Its hard to overestimate the influence of constraint based planning in the development of SCM. Prior to SCM, or APO’s introduction, constraint based planning was one of the strongest trends in planning generally. A very popular book called the The Goal, which described the theory of constraints, helped popularize an idea that up until that point had been largely restricted to academic circles. For this reason we want to spend some time discussing what they are and how they have become popularized as a mechanism to improve the management of the supply chain.
Constraints Defined
Constraints are simply limitations. A supply chain is filled with constraints. Some of these include:
- The maximum amount of material that can be placed in a truck
- The maximum number of miles a truck can drive in a day
- The maximum output available from a piece of machinery
- The maximum amount a bin at a warehouse can hold
- The maximum amount of material a warehouse in total can hold
- The time windows those are acceptable for material delivery for production facilities, warehouses and retail locations.

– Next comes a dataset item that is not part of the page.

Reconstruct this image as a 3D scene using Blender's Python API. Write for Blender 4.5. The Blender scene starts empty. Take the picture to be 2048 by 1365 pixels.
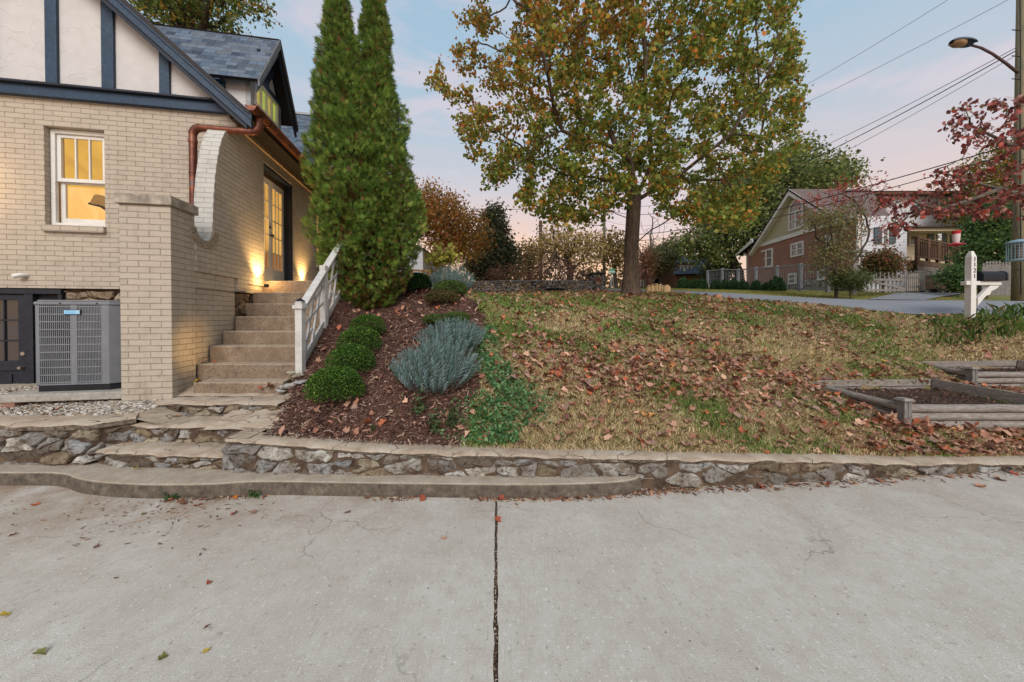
import bpy, math, random
import numpy as np
from mathutils import Vector, Matrix, noise as mnoise
random.seed(7)
R = np.random.default_rng(11)
S = bpy.context.scene
C = S.collection
PI = math.pi
rad = math.radians

# ------------------------------------------------------------------ camera
cam = bpy.data.objects.new('camera', bpy.data.cameras.new('camera'))
C.objects.link(cam)
S.camera = cam
cam.location = (0, 0, 1.5)
cam.rotation_euler = (rad(90 - 0.6), 0, 0)
cam.data.sensor_width = 36
cam.data.lens = 12.005
cam.data.shift_y = -0.02114
cam.data.clip_start = 0.05
cam.data.clip_end = 1500

# ------------------------------------------------------------------ world: dusk sky
W = bpy.data.worlds.new('World')
S.world = W
W.use_nodes = True
nt = W.node_tree
nt.nodes.clear()
N = nt.nodes.new
L = nt.links.new
out = N('ShaderNodeOutputWorld')
bg = N('ShaderNodeBackground')
bg.inputs['Strength'].default_value = 0.1
L(bg.outputs[0], out.inputs[0])
sky = N('ShaderNodeTexSky')
sky.sky_type = 'NISHITA'
sky.sun_disc = False
sky.sun_elevation = rad(37)
sky.sun_rotation = rad(174)
tc = N('ShaderNodeTexCoord')
sep = N('ShaderNodeSeparateXYZ')
L(tc.outputs['Generated'], sep.inputs[0])
mp = N('ShaderNodeMapping')
mp.inputs['Scale'].default_value = (1.2, 1.2, 5.5)
mp.inputs['Rotation'].default_value = (0.12, 0.3, 0.2)
L(tc.outputs['Generated'], mp.inputs[0])
cn = N('ShaderNodeTexNoise')
cn.inputs['Scale'].default_value = 2.3
cn.inputs['Detail'].default_value = 5
cn.inputs['Roughness'].default_value = 0.55
cn.inputs['Distortion'].default_value = 0.4
L(mp.outputs[0], cn.inputs['Vector'])
# elevation, wobbled by the thin cloud
wob = N('ShaderNodeMath'); wob.operation = 'MULTIPLY_ADD'
L(cn.outputs['Fac'], wob.inputs[0]); wob.inputs[1].default_value = 0.16; L(sep.outputs['Z'], wob.inputs[2])
sub = N('ShaderNodeMath'); sub.operation = 'SUBTRACT'
L(wob.outputs[0], sub.inputs[0]); sub.inputs[1].default_value = 0.08
cr = N('ShaderNodeValToRGB')
el = cr.color_ramp.elements
stops = [(0.0, (0.78, 0.48, 0.29)), (0.10, (0.76, 0.49, 0.33)), (0.19, (0.68, 0.51, 0.43)), (0.29, (0.58, 0.50, 0.50)),
         (0.42, (0.43, 0.48, 0.54)), (0.58, (0.32, 0.45, 0.56)), (1.0, (0.25, 0.40, 0.54))]
el[0].position, el[0].color = stops[0][0], (*stops[0][1], 1)
el[1].position, el[1].color = stops[1][0], (*stops[1][1], 1)
for p, c in stops[2:]:
    e = el.new(p); e.color = (*c, 1)
L(sub.outputs[0], cr.inputs[0])
# sunset glow: ahead, low, slightly right of centre
gd = N('ShaderNodeVectorMath'); gd.operation = 'DOT_PRODUCT'
nv = N('ShaderNodeVectorMath'); nv.operation = 'NORMALIZE'
L(tc.outputs['Generated'], nv.inputs[0])
L(nv.outputs[0], gd.inputs[0]); gd.inputs[1].default_value = Vector((0.06, 1, 0.03)).normalized()
gm = N('ShaderNodeMapRange'); gm.interpolation_type = 'SMOOTHSTEP'
gm.inputs['From Min'].default_value = 0.84; gm.inputs['From Max'].default_value = 1.0
gm.inputs['To Max'].default_value = 0.95
L(gd.outputs['Value'], gm.inputs[0])
gz = N('ShaderNodeMapRange'); gz.inputs['From Min'].default_value = 0.34; gz.inputs['From Max'].default_value = 0.0
L(sep.outputs['Z'], gz.inputs[0])
gmul = N('ShaderNodeMath'); gmul.operation = 'MULTIPLY'
L(gm.outputs[0], gmul.inputs[0]); L(gz.outputs[0], gmul.inputs[1])
mixg = N('ShaderNodeMix'); mixg.data_type = 'RGBA'
L(gmul.outputs[0], mixg.inputs['Factor']); L(cr.outputs[0], mixg.inputs['A'])
mixg.inputs['B'].default_value = (0.95, 0.52, 0.23, 1)
# thin pink-grey cloud streaks
crc = N('ShaderNodeMapRange'); crc.inputs['From Min'].default_value = 0.50; crc.inputs['From Max'].default_value = 0.64
crc.inputs['To Max'].default_value = 0.55
L(cn.outputs['Fac'], crc.inputs[0])
mixc = N('ShaderNodeMix'); mixc.data_type = 'RGBA'
L(crc.outputs[0], mixc.inputs['Factor']); L(mixg.outputs['Result'], mixc.inputs['A'])
mixc.inputs['B'].default_value = (0.66, 0.54, 0.56, 1)
sc10 = N('ShaderNodeVectorMath'); sc10.operation = 'SCALE'; sc10.inputs['Scale'].default_value = 10.0
L(mixc.outputs['Result'], sc10.inputs[0])
mixn = N('ShaderNodeMix'); mixn.data_type = 'RGBA'
mixn.inputs['Factor'].default_value = 0.12
L(sc10.outputs[0], mixn.inputs['A']); L(sky.outputs[0], mixn.inputs['B'])
L(mixn.outputs['Result'], bg.inputs['Color'])

sun = bpy.data.objects.new('sun', bpy.data.lights.new('sun', 'SUN'))
C.objects.link(sun)
sun.data.energy = 2.3
sun.data.angle = rad(36)
sun.data.color = (1.0, 0.95, 0.90)
# behind the camera, high: only the soft top light of a bright evening sky
sun.rotation_euler = Vector((0.08, -0.78, 0.60)).to_track_quat('Z', 'Y').to_euler()

S.view_settings.view_transform = 'Standard'
S.view_settings.look = 'None'
S.view_settings.exposure = 0.42
S.view_settings.gamma = 1
S.cycles.max_bounces = 6
S.cycles.transparent_max_bounces = 8

# ------------------------------------------------------------------ helpers
FPX, CX, CY, CH = 683., 1024., 639.2, 1.5
_p = rad(0.6)
def at(px, py, D):
    """world point at photo pixel (px,py) at distance D ahead of the camera"""
    u, v = (px - CX) / FPX, -(py - CY) / FPX
    fy, fz, uy, uz = math.cos(_p), -math.sin(_p), math.sin(_p), math.cos(_p)
    r = (u, fy + v * uy, fz + v * uz)
    k = D / r[1]
    return Vector((r[0] * k, D, CH + r[2] * k))
def X(px, D): return (px - CX) / FPX * D
def Z(py, D): return at(CX, py, D).z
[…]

Broadly speaking the supply chain has a load placed upon it by demand, which results in procurement loads, production loads, material holding or storage loads and shipment loads. The loads must be serviced by one or another type of capacity.The supply chain can be seen as constantly attempting to manage the highest number of loads with the fewest resources or the highest possible constraints (that is the lowest investment in assets).
Standard Objective
The desire of any company is to maximize loads serviced and minimize the constraints that service the loads (plants, trucks, warehouses, and people).
The concept of constraint based planning migrated from academics to industry only when computerization allowed for the incorporation of limiting factors into software. Previous to computers, these constraints were, and in many cases are still, managed with manually methods. This means people using their experience and judgement to plan and schedule the supply chain.
Resources are one of the most important constraints in SCM. Resources have many control fields which can customize the resource to best emulate the resource being modeled. The resource transaction has many tabs, which allow different types of resources to be configured.
It is one thing to say that a model has constraints, but what is often lost in the statement is how detailed (or should we say available for detailed entry) the constraint capability is within a model. SAP SCM has the ability to enter an incredibly fine level of detail into its constraints. This means that if the customer is willing to put the effort in, they can create a quite realistic and accurate set of resources that can constrain theplan in a realistic fashion. A second issue which is not very often discussed is how capable companies are in maintaining these constraints. The answer is not very. Most companies I have consulted with basically want the system to maintain itself, and the trend towards outsourcing system maintenance in faraway locations where the individuals are purely technical, and lack business knowledge is only exacerbating the situation. One might ask the question if whether the expense of implementations is actually sucking money away from the maintenance of systems. This could be the topic of a separate article by itself.
Finite vs. Infinite Resources
While every resource has the option of being finite or infinite. Finite scheduling means that capacity constraints will be respected. Infinite means they will not be respected, and a second step of capacity leveling is necessary.
Optimization Per Area of SCM
The complexity of optimization is not the same per module. With many resources and more complexity to processes, PP/DS bears the most optimization effort. SNP, which is a higher level of abstraction, is in most cases more straightforward to optimize, and TP/VS, with its few constraints and more explicit costs (transportation, delivery window, etc.) can be seen as the most straightforward to optimize. The fewer constraints inherent to the planning problem, and the more explicitly the costs are (and thus the easier they are to assign a value to), the more straightforward the optimization will be.
Where Are They in SCM? Constraints find their expression in resources in SCM. To read more about resources, see this post.
Conclusion
SCM began as APO during a different business environment and during the peak of focus on optimization. As this focus has shifted to other areas of supply chain improvement, such as collaboration. SCM has developed from a severely lagging product, to the most widely sold and implemented product in advanced planning. While better than it once was, it still lags in all of its modules. Although SCM does not have a single module that could be considered best of breed, it continues to sell reasonably well because large consulting companies get paid a lot of money in billable hours to recommend it no matter what solution is best for the client. SAP’s development investment in SCM along with its broadening of the role of SCM means that SCM will be more prominent in the architectures of many companies.